Other times, a settled Priest approach will put you in the same situation where it makes sense to put both of them in your capital. Whenever I built that wonder that gives you three priest slots, I tend to use them (I don't recall which one it is), and if there's no shrine to build or religion to bulb, I prefer to settle them over saving for a GA. Settled Priests are awesome imo.

Settled priests often make a better case for IWs. It comes earlier, the :hammers: get the B muliplitier, and hammers are easily worth 2x gold.
 
Other times, a settled Priest approach will put you in the same situation where it makes sense to put both of them in your capital. Whenever I built that wonder that gives you three priest slots, I tend to use them (I don't recall which one it is), and if there's no shrine to build or religion to bulb, I prefer to settle them over saving for a GA. Settled Priests are awesome imo.

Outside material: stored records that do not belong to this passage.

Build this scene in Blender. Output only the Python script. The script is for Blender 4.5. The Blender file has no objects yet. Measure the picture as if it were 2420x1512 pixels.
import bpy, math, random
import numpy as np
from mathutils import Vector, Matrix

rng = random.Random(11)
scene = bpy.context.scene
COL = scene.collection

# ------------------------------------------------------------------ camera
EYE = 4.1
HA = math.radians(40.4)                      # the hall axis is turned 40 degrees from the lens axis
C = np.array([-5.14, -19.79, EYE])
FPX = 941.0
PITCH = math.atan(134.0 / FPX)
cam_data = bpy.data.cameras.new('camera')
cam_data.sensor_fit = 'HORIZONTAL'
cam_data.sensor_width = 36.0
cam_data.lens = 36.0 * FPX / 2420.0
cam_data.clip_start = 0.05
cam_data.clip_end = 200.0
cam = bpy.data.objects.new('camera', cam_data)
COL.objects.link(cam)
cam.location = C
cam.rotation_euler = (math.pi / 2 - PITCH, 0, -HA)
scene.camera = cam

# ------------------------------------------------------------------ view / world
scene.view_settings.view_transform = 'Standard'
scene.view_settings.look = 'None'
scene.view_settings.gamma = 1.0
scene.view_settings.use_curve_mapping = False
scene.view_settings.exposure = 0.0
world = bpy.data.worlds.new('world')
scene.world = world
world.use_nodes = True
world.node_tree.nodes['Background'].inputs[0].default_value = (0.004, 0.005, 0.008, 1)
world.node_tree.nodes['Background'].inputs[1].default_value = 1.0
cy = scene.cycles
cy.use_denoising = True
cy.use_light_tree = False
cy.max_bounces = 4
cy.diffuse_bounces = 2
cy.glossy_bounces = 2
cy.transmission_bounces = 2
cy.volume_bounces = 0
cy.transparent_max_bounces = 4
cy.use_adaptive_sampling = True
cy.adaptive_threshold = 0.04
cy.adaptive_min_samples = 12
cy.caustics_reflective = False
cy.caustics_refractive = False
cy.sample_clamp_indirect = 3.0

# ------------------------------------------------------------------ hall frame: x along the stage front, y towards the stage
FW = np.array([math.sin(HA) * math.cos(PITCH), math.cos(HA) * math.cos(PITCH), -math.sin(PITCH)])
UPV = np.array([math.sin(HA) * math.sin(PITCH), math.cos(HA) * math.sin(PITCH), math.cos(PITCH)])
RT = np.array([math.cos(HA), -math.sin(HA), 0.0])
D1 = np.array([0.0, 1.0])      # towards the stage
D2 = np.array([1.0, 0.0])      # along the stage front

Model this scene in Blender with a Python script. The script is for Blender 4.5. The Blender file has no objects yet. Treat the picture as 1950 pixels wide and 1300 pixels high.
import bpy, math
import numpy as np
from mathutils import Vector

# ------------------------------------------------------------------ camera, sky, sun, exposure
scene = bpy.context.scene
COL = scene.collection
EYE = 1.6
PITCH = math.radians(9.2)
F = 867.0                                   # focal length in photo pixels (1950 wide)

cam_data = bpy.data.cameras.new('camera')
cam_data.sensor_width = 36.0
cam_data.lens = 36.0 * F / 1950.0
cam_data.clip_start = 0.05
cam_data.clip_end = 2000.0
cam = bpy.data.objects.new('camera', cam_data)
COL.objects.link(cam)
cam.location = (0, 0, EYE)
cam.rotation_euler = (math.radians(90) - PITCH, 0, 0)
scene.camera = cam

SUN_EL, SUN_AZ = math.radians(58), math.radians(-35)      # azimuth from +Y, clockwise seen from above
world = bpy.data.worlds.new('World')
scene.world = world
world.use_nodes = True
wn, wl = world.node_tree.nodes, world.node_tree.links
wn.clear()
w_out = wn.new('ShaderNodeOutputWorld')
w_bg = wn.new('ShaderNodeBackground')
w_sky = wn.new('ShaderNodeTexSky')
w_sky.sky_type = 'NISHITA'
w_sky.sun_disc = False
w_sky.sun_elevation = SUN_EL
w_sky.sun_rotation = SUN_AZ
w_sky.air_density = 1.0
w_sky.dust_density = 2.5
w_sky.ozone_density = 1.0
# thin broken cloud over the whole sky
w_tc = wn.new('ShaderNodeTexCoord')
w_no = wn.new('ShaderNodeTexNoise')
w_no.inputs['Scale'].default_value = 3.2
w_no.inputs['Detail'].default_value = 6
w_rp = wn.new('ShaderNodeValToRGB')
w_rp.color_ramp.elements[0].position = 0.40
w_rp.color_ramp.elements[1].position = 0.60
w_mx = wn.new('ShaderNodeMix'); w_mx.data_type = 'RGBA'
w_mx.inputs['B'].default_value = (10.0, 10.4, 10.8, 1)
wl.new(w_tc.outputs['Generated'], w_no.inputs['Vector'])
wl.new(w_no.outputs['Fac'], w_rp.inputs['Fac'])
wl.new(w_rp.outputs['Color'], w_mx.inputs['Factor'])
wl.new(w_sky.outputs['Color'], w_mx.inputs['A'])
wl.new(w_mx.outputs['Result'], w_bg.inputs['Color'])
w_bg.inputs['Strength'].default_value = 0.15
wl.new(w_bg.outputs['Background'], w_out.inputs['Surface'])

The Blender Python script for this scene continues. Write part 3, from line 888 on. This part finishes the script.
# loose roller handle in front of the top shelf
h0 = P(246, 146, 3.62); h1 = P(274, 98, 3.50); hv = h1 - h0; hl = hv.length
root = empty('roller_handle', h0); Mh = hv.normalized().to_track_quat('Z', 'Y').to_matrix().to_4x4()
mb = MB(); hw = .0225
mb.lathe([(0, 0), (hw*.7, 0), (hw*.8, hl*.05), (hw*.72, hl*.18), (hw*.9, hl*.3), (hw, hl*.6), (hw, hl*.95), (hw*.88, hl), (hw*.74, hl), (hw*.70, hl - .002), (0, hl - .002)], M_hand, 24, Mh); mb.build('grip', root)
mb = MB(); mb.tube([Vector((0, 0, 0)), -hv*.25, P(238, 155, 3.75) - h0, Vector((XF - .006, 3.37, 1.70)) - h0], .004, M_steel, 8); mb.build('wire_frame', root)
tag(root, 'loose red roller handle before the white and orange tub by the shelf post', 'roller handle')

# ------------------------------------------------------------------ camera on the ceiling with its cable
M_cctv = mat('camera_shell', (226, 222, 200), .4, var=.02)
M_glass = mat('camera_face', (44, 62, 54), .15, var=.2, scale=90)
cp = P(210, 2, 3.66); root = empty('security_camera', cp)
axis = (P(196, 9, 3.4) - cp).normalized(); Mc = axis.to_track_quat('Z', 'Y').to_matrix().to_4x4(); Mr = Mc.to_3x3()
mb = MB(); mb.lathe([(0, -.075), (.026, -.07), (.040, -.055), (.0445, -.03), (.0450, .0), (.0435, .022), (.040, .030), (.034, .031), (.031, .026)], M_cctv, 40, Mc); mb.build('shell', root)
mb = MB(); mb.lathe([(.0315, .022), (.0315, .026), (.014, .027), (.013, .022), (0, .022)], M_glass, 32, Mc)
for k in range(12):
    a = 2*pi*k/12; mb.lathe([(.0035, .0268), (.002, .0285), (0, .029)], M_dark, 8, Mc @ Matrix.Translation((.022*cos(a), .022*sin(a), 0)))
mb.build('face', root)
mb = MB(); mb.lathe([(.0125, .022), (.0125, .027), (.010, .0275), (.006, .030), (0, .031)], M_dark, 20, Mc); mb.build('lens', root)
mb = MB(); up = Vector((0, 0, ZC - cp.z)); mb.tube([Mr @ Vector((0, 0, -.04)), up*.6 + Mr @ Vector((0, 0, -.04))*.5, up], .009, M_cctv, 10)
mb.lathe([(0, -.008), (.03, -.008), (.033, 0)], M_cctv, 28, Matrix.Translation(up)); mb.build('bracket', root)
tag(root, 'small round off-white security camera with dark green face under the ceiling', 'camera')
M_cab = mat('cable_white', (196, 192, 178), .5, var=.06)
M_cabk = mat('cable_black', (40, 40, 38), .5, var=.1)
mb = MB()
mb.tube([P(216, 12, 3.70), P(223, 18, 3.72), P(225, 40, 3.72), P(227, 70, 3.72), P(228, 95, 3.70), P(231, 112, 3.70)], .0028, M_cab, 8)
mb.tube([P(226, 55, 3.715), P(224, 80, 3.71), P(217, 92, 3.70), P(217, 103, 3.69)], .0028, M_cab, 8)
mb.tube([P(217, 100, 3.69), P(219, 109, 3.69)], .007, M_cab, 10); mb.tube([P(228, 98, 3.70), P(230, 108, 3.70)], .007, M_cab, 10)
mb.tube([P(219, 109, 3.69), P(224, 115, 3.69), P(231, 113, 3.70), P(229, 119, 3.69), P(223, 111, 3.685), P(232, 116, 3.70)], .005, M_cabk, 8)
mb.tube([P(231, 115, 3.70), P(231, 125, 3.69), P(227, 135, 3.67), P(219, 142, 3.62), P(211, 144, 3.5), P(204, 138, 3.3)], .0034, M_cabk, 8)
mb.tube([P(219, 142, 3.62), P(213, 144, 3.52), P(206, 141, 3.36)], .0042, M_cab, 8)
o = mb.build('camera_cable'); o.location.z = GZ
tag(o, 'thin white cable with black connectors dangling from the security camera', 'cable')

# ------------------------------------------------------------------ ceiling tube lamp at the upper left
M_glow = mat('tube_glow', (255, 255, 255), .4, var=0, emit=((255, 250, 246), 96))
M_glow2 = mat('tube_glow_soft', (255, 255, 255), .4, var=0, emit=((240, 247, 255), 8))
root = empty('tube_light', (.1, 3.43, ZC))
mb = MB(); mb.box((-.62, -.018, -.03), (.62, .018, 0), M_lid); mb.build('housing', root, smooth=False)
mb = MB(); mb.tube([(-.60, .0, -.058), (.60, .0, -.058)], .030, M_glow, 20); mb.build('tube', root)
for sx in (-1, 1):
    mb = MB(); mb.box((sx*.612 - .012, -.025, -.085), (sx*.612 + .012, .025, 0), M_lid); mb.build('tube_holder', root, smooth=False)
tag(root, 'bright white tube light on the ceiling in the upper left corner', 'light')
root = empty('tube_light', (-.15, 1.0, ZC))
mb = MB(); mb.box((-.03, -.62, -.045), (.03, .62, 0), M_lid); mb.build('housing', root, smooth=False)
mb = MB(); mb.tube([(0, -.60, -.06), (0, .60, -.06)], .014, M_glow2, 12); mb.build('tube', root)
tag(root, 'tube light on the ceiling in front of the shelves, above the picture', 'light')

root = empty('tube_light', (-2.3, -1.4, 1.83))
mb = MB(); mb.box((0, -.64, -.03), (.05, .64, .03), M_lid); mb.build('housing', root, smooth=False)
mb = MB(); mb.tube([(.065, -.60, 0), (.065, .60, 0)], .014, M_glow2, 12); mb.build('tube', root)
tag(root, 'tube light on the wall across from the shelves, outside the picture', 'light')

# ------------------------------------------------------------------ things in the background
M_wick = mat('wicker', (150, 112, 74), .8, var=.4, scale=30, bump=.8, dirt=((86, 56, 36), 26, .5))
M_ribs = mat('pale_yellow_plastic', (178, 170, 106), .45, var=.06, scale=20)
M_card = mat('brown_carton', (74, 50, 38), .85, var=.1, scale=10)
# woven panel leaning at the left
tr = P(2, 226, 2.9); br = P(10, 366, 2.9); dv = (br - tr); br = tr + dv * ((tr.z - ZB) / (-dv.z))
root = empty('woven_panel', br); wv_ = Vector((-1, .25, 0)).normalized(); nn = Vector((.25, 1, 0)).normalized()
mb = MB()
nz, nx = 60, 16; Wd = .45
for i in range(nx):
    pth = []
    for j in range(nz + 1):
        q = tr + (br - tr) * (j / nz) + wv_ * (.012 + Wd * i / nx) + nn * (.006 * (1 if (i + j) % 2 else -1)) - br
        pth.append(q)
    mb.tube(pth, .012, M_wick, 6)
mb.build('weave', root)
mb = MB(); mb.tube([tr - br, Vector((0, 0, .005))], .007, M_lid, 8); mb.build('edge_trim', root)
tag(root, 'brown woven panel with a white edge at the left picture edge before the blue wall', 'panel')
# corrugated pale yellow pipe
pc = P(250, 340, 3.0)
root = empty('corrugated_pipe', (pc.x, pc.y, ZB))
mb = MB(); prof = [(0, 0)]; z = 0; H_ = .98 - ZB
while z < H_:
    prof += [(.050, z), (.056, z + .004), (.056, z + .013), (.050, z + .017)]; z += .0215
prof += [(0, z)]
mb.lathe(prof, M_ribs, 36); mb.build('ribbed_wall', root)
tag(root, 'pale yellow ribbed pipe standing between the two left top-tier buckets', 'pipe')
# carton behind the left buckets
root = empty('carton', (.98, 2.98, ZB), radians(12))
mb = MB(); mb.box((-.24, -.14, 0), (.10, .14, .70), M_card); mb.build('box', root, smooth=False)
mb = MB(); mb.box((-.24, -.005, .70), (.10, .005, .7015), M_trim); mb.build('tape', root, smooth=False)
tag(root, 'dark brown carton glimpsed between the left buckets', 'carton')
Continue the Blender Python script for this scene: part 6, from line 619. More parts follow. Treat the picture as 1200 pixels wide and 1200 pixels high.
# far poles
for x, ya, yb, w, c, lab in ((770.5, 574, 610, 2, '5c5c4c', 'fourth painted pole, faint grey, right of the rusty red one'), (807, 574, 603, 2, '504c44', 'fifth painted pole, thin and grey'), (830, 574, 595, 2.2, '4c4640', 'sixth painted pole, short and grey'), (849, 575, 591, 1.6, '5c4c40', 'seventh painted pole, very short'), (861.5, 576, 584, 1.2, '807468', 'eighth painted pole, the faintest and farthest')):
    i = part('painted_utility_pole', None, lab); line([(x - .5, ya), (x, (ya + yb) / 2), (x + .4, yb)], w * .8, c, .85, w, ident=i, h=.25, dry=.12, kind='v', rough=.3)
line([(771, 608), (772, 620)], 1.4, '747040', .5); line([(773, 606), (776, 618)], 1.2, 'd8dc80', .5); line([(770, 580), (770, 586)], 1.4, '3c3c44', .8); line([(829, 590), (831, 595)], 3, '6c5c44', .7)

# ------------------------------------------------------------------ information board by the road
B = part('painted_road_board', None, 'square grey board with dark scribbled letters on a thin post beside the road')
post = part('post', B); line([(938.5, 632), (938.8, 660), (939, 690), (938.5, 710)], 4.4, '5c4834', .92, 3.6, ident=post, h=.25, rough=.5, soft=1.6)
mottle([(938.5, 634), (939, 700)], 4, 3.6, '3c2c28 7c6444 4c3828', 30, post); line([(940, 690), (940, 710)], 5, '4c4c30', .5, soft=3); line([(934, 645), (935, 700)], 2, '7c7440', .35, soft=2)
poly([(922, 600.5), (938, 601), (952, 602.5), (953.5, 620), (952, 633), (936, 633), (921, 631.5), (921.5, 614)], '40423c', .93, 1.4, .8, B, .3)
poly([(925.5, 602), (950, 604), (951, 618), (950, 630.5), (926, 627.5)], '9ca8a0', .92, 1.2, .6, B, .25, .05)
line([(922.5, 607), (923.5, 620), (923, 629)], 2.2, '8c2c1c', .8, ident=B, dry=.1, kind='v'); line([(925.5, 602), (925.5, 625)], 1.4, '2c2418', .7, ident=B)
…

WS also requires quite a few hammers, so there's the issue of WS taking too long to build in production-poor cities. Settled priests help with that as well. It may not be ideal but sometimes that's the best available option.
 
I usually build the mining corporation then the WS in the city to speed up production
 
I usually avoid colocating Wall St. and Oxford, mainly because the extra specialist slots would likely go used. Regardless of whether or not either go into the capitol, I usually put each one in a city with enough food to max out the specialists for the flavor, after they're full I put the rest working cottages. I try to make these 2 cities the generate the majority of my :gp: points, settle them in their home cities. The Wall St. generated Great Merchants are really nice because their added :food: helps the population work more cottages.

I agree about the settled Great Prophets (their :hammers: are nice, and add more profit). For this reason, I try to settle Great Prophets where I plan to build Wall St. Similarly, I build Scottland Yard in the Oxford city and settle remaining Great Spies there as well.